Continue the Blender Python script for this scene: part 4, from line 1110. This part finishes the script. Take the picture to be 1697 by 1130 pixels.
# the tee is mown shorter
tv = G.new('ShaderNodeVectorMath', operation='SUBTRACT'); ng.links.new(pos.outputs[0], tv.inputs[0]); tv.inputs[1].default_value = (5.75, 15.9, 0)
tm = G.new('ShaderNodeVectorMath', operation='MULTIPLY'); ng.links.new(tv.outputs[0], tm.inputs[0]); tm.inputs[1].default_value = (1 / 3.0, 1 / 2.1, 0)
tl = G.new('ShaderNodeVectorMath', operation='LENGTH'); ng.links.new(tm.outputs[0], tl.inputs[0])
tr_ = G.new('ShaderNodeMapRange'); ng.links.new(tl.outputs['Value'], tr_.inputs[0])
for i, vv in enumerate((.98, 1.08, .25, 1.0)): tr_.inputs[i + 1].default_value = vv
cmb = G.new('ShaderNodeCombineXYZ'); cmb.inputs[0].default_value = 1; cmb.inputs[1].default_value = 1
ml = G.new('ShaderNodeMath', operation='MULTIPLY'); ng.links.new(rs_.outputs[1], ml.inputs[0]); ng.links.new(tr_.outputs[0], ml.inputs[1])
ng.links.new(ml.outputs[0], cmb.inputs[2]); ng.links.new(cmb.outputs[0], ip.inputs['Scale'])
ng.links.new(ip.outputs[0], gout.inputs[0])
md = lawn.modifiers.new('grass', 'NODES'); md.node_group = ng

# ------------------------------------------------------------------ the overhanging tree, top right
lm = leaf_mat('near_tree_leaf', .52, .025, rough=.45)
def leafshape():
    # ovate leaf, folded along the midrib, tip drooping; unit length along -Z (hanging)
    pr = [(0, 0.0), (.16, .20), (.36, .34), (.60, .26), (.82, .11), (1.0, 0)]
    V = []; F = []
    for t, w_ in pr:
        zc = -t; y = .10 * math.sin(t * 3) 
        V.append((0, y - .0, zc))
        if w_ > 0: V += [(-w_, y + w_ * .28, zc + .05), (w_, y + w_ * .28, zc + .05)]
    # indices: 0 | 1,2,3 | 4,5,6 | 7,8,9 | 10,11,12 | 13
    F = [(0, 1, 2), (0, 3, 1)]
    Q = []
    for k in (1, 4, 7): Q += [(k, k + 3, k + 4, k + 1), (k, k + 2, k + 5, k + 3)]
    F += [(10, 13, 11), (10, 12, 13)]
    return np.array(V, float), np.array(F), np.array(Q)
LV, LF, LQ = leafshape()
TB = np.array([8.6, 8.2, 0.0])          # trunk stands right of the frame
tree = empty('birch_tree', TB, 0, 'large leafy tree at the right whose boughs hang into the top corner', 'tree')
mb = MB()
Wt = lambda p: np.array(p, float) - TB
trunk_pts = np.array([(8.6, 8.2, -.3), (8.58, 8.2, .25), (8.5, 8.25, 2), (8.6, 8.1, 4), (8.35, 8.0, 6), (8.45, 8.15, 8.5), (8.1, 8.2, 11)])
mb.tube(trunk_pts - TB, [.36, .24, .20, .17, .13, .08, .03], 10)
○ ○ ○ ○
__Task details__
Print, please, the lines from the first line of the material through the line that contains "md = lawn.modifiers.new('grass', 'NODES');", exactly as written and with nothing added.

__Finished exercise__
Continue the Blender Python script for this scene: part 4, from line 1110. This part finishes the script. Take the picture to be 1697 by 1130 pixels.
# the tee is mown shorter
tv = G.new('ShaderNodeVectorMath', operation='SUBTRACT'); ng.links.new(pos.outputs[0], tv.inputs[0]); tv.inputs[1].default_value = (5.75, 15.9, 0)
tm = G.new('ShaderNodeVectorMath', operation='MULTIPLY'); ng.links.new(tv.outputs[0], tm.inputs[0]); tm.inputs[1].default_value = (1 / 3.0, 1 / 2.1, 0)
tl = G.new('ShaderNodeVectorMath', operation='LENGTH'); ng.links.new(tm.outputs[0], tl.inputs[0])
tr_ = G.new('ShaderNodeMapRange'); ng.links.new(tl.outputs['Value'], tr_.inputs[0])
for i, vv in enumerate((.98, 1.08, .25, 1.0)): tr_.inputs[i + 1].default_value = vv
cmb = G.new('ShaderNodeCombineXYZ'); cmb.inputs[0].default_value = 1; cmb.inputs[1].default_value = 1
ml = G.new('ShaderNodeMath', operation='MULTIPLY'); ng.links.new(rs_.outputs[1], ml.inputs[0]); ng.links.new(tr_.outputs[0], ml.inputs[1])
ng.links.new(ml.outputs[0], cmb.inputs[2]); ng.links.new(cmb.outputs[0], ip.inputs['Scale'])
ng.links.new(ip.outputs[0], gout.inputs[0])
md = lawn.modifiers.new('grass', 'NODES'); md.node_group = ng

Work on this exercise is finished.